● **WHAT THE EXERCISE ASKS**:
Omit every picture, and retype the lines that run from the beginning of the data below through the line containing "sc.camera = camo", inclusive.

-------- INFORMATION SUPPLIED

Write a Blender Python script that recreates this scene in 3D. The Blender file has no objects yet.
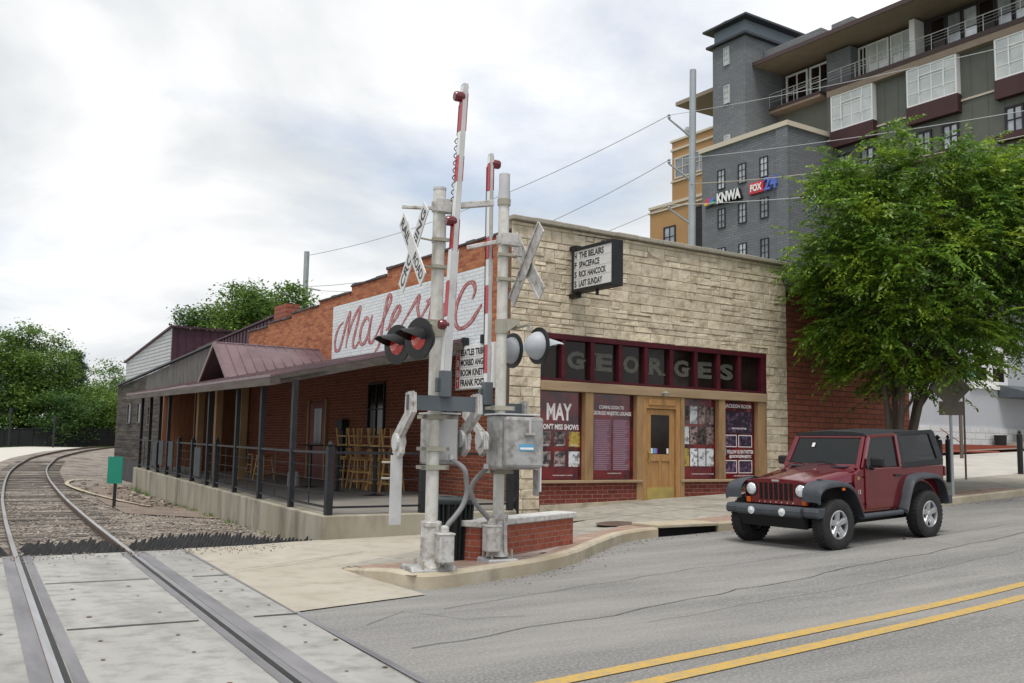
import bpy, bmesh, math, random
import numpy as np
from mathutils import Vector, Matrix, noise
random.seed(7); RNG = np.random.default_rng(7)
R = math.radians
sc = bpy.context.scene; COL = sc.collection

# ------------------------------------------------------------------ camera
H = 1.6; FPX = 960.0; PITCH = math.atan(102.5 / FPX); ROLL = R(1.0)
cam = bpy.data.cameras.new('camera'); camo = bpy.data.objects.new('camera', cam); COL.objects.link(camo)
cam.sensor_width = 36; cam.lens = 36 * FPX / 1024; cam.clip_start = .1; cam.clip_end = 3000
camo.matrix_world = Matrix.Translation((0, 0, H)) @ Matrix.Rotation(math.pi / 2 + PITCH, 4, 'X') @ Matrix.Rotation(ROLL, 4, 'Z')
sc.camera = camo

# ------------------------------------------------------------------ world, sun, exposure
SUN_EL, SUN_AZ = 68, -172            # azimuth clockwise from +Y (behind the viewer, left)
world = bpy.data.worlds.new('World'); sc.world = world; world.use_nodes = True
nt = world.node_tree; N = nt.nodes; L = nt.links
for n_ in list(N): N.remove(n_)
out = N.new('ShaderNodeOutputWorld'); bg1 = N.new('ShaderNodeBackground'); bg2 = N.new('ShaderNodeBackground'); mx = N.new('ShaderNodeMixShader')
sky = N.new('ShaderNodeTexSky'); sky.sky_type = 'NISHITA'; sky.sun_disc = False
sky.sun_elevation = R(SUN_EL); sky.sun_rotation = R(SUN_AZ); sky.air_density = 1.0; sky.dust_density = 2.0
L.new(sky.outputs[0], bg1.inputs[0]); bg1.inputs[1].default_value = .15
tc = N.new('ShaderNodeTexCoord'); sep = N.new('ShaderNodeSeparateXYZ'); L.new(tc.outputs['Generated'], sep.inputs[0])
def wmath(op, a, b=None):
    m = N.new('ShaderNodeMath'); m.operation = op
    for i, q in enumerate((a, b)):
        if q is None: continue
        if isinstance(q, (int, float)): m.inputs[i].default_value = q
        else: L.new(q, m.inputs[i])
    return m.outputs[0]
zz = wmath('ADD', wmath('MAXIMUM', sep.outputs[2], 0.0), .32)
cx = wmath('DIVIDE', sep.outputs[0], zz); cy = wmath('DIVIDE', sep.outputs[1], zz)
cmb = N.new('ShaderNodeCombineXYZ'); L.new(cx, cmb.inputs[0]); L.new(cy, cmb.inputs[1])
def wnoise(scale, detail, off, rough=.55, dist=.3):
    mp = N.new('ShaderNodeMapping'); mp.inputs['Location'].default_value = off; L.new(cmb.outputs[0], mp.inputs[0])
    t = N.new('ShaderNodeTexNoise'); t.inputs['Scale'].default_value = scale; t.inputs['Detail'].default_value = detail
    t.inputs['Roughness'].default_value = rough; t.inputs['Distortion'].default_value = dist; L.new(mp.outputs[0], t.inputs[0]); return t.outputs[0]
def wramp(fac, stops):
    r = N.new('ShaderNodeValToRGB'); L.new(fac, r.inputs[0]); e = r.color_ramp.elements
    while len(e) < len(stops): e.new(.5)
    for k, (p, c) in enumerate(stops): e[k].position = p; e[k].color = (*c, 1)
    return r.outputs[0]
cover = wramp(wnoise(1.15, 8, (7.7, 2.4, 0), .55, .3), [(.36, (.5,) * 3), (.50, (1,) * 3)])
shade = wramp(wnoise(1.7, 9, (1.9, 3.3, 0), .52, .35), [(.30, (.60, .63, .66)), (.43, (.70, .725, .745)), (.53, (.85, .86, .87)), (.62, (.98, .98, .98))])
L.new(shade, bg2.inputs[0]); bg2.inputs[1].default_value = .98
L.new(cover, mx.inputs[0]); L.new(bg1.outputs[0], mx.inputs[1]); L.new(bg2.outputs[0], mx.inputs[2]); L.new(mx.outputs[0], out.inputs[0])
sun = bpy.data.lights.new('sun', 'SUN'); sun.energy = 2.5; sun.angle = R(24); sun.color = (1, .96, .9)
suno = bpy.data.objects.new('sun', sun); COL.objects.link(suno)
sd = Vector((math.sin(R(SUN_AZ)) * math.cos(R(SUN_EL)), math.cos(R(SUN_AZ)) * math.cos(R(SUN_EL)), math.sin(R(SUN_EL))))
suno.rotation_euler = sd.to_track_quat('Z', 'Y').to_euler()
sc.view_settings.view_transform = 'Standard'; sc.view_settings.look = 'None'; sc.view_settings.exposure = .22; sc.view_settings.gamma = 1

# ------------------------------------------------------------------ frames and helpers
TH = R(90 - 56.5); C0 = Vector((-.01, 20, 0))
FR = Matrix.Translation(C0) @ Matrix.Rotation(TH, 4, 'Z')    # local x = along the street, y = away from the street, z up
I4 = Matrix.Identity(4)
def W(u, n, z=0): return FR @ Vector((u, n, z))
PW = {}
def frame_at(loc, rz): return Matrix.Translation(loc) @ Matrix.Rotation(rz, 4, 'Z')
class MB:
    def __init__(s, fr=None): s.v = []; s.f = []; s.fr = fr or FR; s.m = I4
    def add(s, vs, fs):
        b = len(s.v); M = s.fr @ s.m
        s.v += [M @ Vector(p) for p in vs]; s.f += [[i + b for i in f] for f in fs]; return s
    def box(s, x0, x1, y0, y1, z0, z1):
        if x0 > x1: x0, x1 = x1, x0
        if y0 > y1: y0, y1 = y1, y0
        if z0 > z1: z0, z1 = z1, z0
        return s.add([(x0,y0,z0),(x1,y0,z0),(x1,y1,z0),(x0,y1,z0),(x0,y0,z1),(x1,y0,z1),(x1,y1,z1),(x0,y1,z1)],
              [(0,3,2,1),(4,5,6,7),(0,1,5,4),(1,2,6,5),(2,3,7,6),(3,0,4,7)])
    def prism(s, poly, a, b, axis='y'):
        n = len(poly)
        def P(p, t): return {'y': (p[0], t, p[1]), 'x': (t, p[0], p[1]), 'z': (p[0], p[1], t)}[axis]
        vs = [P(p, a) for p in poly] + [P(p, b) for p in poly]
        fs = [list(range(n))[::-1], list(range(n, 2 * n))] + [(i, (i + 1) % n, (i + 1) % n + n, i + n) for i in range(n)]
        return s.add(vs, fs)
    def tube(s, pts, r, n=8, caps=True):
        pts = [Vector(p) for p in pts]; rs = r if isinstance(r, (list, tuple)) else [r] * len(pts)
        vs = []; fs = []; up = None
        for i, p in enumerate(pts):
            d = (pts[min(i + 1, len(pts) - 1)] - pts[max(i - 1, 0)]).normalized()
            if up is None: up = Vector((0, 0, 1)) if abs(d.z) < .9 else Vector((1, 0, 0))
            a = (up - d * up.dot(d)).normalized(); c = d.cross(a); up = a
            for k in range(n):
                t = 2 * math.pi * k / n; vs.append(p + (a * math.cos(t) + c * math.sin(t)) * rs[i])
        for i in range(len(pts) - 1):
            for k in range(n): fs.append((i*n+k, i*n+(k+1)%n, (i+1)*n+(k+1)%n, (i+1)*n+k))
        if caps: fs += [list(range(n))[::-1], [(len(pts)-1)*n+k for k in range(n)]]
        return s.add(vs, fs)
    def bar(s, a, b, w, h, up=(0, 0, 1)):
        a = Vector(a); b = Vector(b); d = (b - a).normalized(); up = Vector(up)
        if abs(d.dot(up)) > .95: up = Vector((1, 0, 0))
        x = d.cross(up).normalized() * w / 2; y = x.cross(d).normalized() * h / 2
        vs = [a - x - y, a + x - y, a + x + y, a - x + y, b - x - y, b + x - y, b + x + y, b - x + y]
        return s.add(vs, [(0,1,2,3),(7,6,5,4),(0,4,5,1),(1,5,6,2),(2,6,7,3),(3,7,4,0)])
    def lathe(s, prof, n=20, M=I4, caps=True):      # prof: (r, h) about local z of M
        old = s.m; s.m = old @ M; vs = []; fs = []
        for (r, h) in prof:
            for k in range(n): t = 2 * math.pi * k / n; vs.append((r * math.cos(t), r * math.sin(t), h))
        for i in range(len(prof) - 1):
            for k in range(n): fs.append((i*n+k, i*n+(k+1)%n, (i+1)*n+(k+1)%n, (i+1)*n+k))
        if caps: fs += [list(range(n))[::-1], [(len(prof)-1)*n+k for k in range(n)]]
        s.add(vs, fs); s.m = old; return s
    def ribbon(s, pts2, ws, put):        # flat stroke; put(a, b) -> 3-D
        vs = []; fs = []
        for i, p in enumerate(pts2):
            a = Vector(pts2[max(i - 1, 0)]); b = Vector(pts2[min(i + 1, len(pts2) - 1)]); d = (b - a)
            d = d.normalized() if d.length > 1e-9 else Vector((1, 0)); nn = Vector((-d.y, d.x)) * ws[i] / 2; p = Vector(p)
            vs += [put(*(p + nn)), put(*(p - nn))]
        for i in range(len(pts2) - 1): fs.append((2*i, 2*i+1, 2*i+3, 2*i+2))
        return s.add(vs, fs)
    def build(s, name, m, parent=None, smooth=False, bevel=0, rz=None, kind=None):
        if parent is not None: Mi = PW[parent]
        else:
            xs = [p.x for p in s.v]; ys = [p.y for p in s.v]; zs = [p.z for p in s.v]
            Mi = frame_at(((min(xs)+max(xs))/2, (min(ys)+max(ys))/2, min(zs)), TH if rz is None else rz)
        inv = Mi.inverted(); me = bpy.data.meshes.new(name)
        me.from_pydata([inv @ p for p in s.v], [], s.f); me.materials.append(m); me.update()
        bm = bmesh.new(); bm.from_mesh(me); bmesh.ops.recalc_face_normals(bm, faces=bm.faces); bm.to_mesh(me); bm.free()
        if smooth: me.shade_smooth()
        o = bpy.data.objects.new(name, me); COL.objects.link(o)
        if parent is not None: o.parent = parent; PW[o] = Mi
        else: o.matrix_world = Mi; PW[o] = Mi
        if smooth and smooth != 'full':
            me.set_sharp_from_angle(angle=R(38))
        if bevel:
            b = o.modifiers.new('b', 'BEVEL'); b.width = bevel; b.segments = 2; b.limit_method = 'ANGLE'; b.angle_limit = R(40)
        if kind: o['kind'] = kind
        return o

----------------

● **REPLY**:
Write a Blender Python script that recreates this scene in 3D. The Blender file has no objects yet.
import bpy, bmesh, math, random
import numpy as np
from mathutils import Vector, Matrix, noise
random.seed(7); RNG = np.random.default_rng(7)
R = math.radians
sc = bpy.context.scene; COL = sc.collection

# ------------------------------------------------------------------ camera
H = 1.6; FPX = 960.0; PITCH = math.atan(102.5 / FPX); ROLL = R(1.0)
cam = bpy.data.cameras.new('camera'); camo = bpy.data.objects.new('camera', cam); COL.objects.link(camo)
cam.sensor_width = 36; cam.lens = 36 * FPX / 1024; cam.clip_start = .1; cam.clip_end = 3000
camo.matrix_world = Matrix.Translation((0, 0, H)) @ Matrix.Rotation(math.pi / 2 + PITCH, 4, 'X') @ Matrix.Rotation(ROLL, 4, 'Z')
sc.camera = camo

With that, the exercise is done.